• **Instructions for the task**
Retype the whole listing, please, keeping every line exact and dropping the pictures.

-- start Stored data --

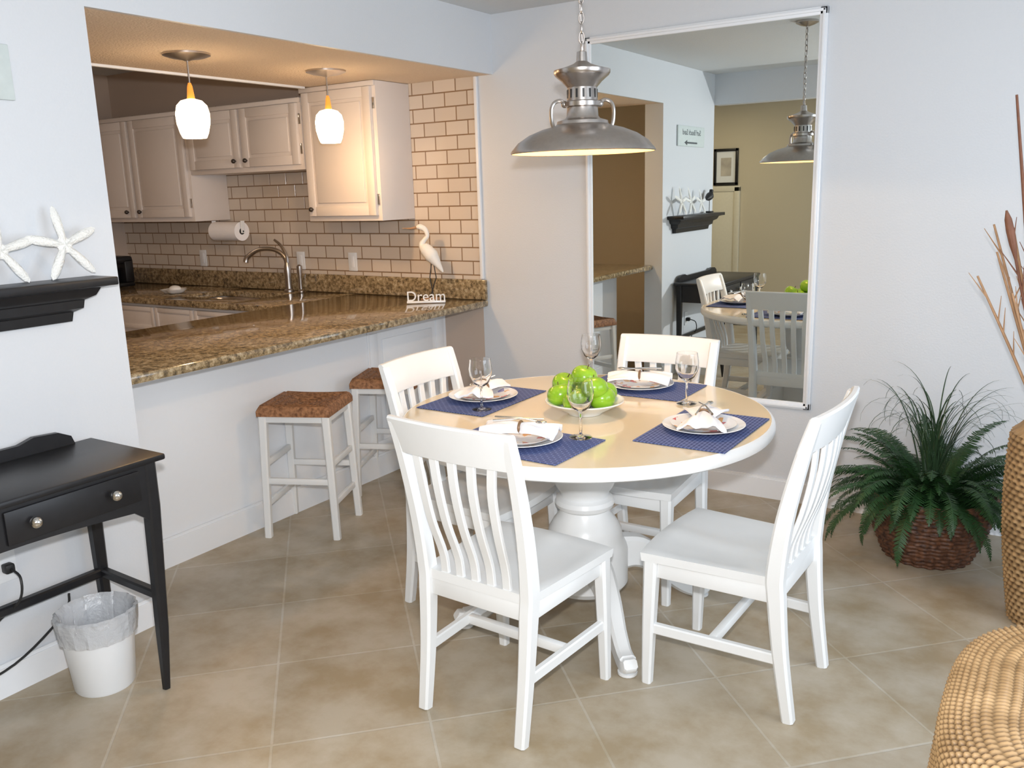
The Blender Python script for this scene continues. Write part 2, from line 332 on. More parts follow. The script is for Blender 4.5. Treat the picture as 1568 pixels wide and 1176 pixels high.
for (px,py) in ((-.56,-1.536),(-.52,-.735)):
    e=empty('pendant_light',(px,py,H)); m=MB()
    m.lathe([(.10,0),(.10,-.008),(.07,-.018),(.02,-.026),(.012,-.03)],36); m.sweep([(0,0,-.02),(0,0,-.14)],.004); m.obj('canopy',M_steel,e)
    m=MB(); m.lathe([(.006,-.12),(.011,-.135),(.017,-.185),(.02,-.19)],20); m.obj('socket',M_amber,e)
    m=MB(); m.lathe([(.018,-.187),(.045,-.195),(.064,-.215),(.072,-.25),(.070,-.29),(.060,-.33),(.050,-.352),(.046,-.352),(.056,-.33),(.066,-.29),(.068,-.25),(.06,-.218),(.04,-.2),(.016,-.192)],36,caps=False); m.obj('shade',M_lampg,e)
    l=bpy.data.lights.new('bulb','POINT'); l.energy=9; l.color=(1,.60,.28); l.shadow_soft_size=.03; o=bpy.data.objects.new('bulb',l); sc.collection.objects.link(o); o.parent=e; o.location=(0,0,-.36)
# ------------------------------------------------------------------ dining pendant
e=empty('dining_pendant_lamp',(1.30,-1.41,1.65),.573); m=MB()
m.lathe([(.243,.0),(.247,.003),(.245,.009),(.222,.036),(.185,.060),(.14,.078),(.10,.088),(.088,.094),(.086,.104),(.06,.112),(.054,.12),(.052,.148),(.062,.152),(.062,.166),(.052,.17),(.05,.212),(.068,.232),(.09,.25),(.095,.258),(.095,.268),(.06,.277),(.03,.288),(.019,.296),(.017,.326),(.0,.332)],64,caps=False)
for s_ in (-1,1):
    p=interp([(s_*.055,0,.16),(s_*.075,0,.172),(s_*.095,0,.165),(s_*.105,0,.145),(s_*.105,0,.11),(s_*.10,0,.088)],5); m.sweep(p,.0065,8)
    m.ball((s_*.06,0,.16),.012)
m.obj('shade',M_steel,e)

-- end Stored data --

• **Result of the task**
The Blender Python script for this scene continues. Write part 2, from line 332 on. More parts follow. The script is for Blender 4.5. Treat the picture as 1568 pixels wide and 1176 pixels high.
for (px,py) in ((-.56,-1.536),(-.52,-.735)):
    e=empty('pendant_light',(px,py,H)); m=MB()
    m.lathe([(.10,0),(.10,-.008),(.07,-.018),(.02,-.026),(.012,-.03)],36); m.sweep([(0,0,-.02),(0,0,-.14)],.004); m.obj('canopy',M_steel,e)
    m=MB(); m.lathe([(.006,-.12),(.011,-.135),(.017,-.185),(.02,-.19)],20); m.obj('socket',M_amber,e)
    m=MB(); m.lathe([(.018,-.187),(.045,-.195),(.064,-.215),(.072,-.25),(.070,-.29),(.060,-.33),(.050,-.352),(.046,-.352),(.056,-.33),(.066,-.29),(.068,-.25),(.06,-.218),(.04,-.2),(.016,-.192)],36,caps=False); m.obj('shade',M_lampg,e)
    l=bpy.data.lights.new('bulb','POINT'); l.energy=9; l.color=(1,.60,.28); l.shadow_soft_size=.03; o=bpy.data.objects.new('bulb',l); sc.collection.objects.link(o); o.parent=e; o.location=(0,0,-.36)
# ------------------------------------------------------------------ dining pendant
e=empty('dining_pendant_lamp',(1.30,-1.41,1.65),.573); m=MB()
m.lathe([(.243,.0),(.247,.003),(.245,.009),(.222,.036),(.185,.060),(.14,.078),(.10,.088),(.088,.094),(.086,.104),(.06,.112),(.054,.12),(.052,.148),(.062,.152),(.062,.166),(.052,.17),(.05,.212),(.068,.232),(.09,.25),(.095,.258),(.095,.268),(.06,.277),(.03,.288),(.019,.296),(.017,.326),(.0,.332)],64,caps=False)
for s_ in (-1,1):
    p=interp([(s_*.055,0,.16),(s_*.075,0,.172),(s_*.095,0,.165),(s_*.105,0,.145),(s_*.105,0,.11),(s_*.10,0,.088)],5); m.sweep(p,.0065,8)
    m.ball((s_*.06,0,.16),.012)
m.obj('shade',M_steel,e)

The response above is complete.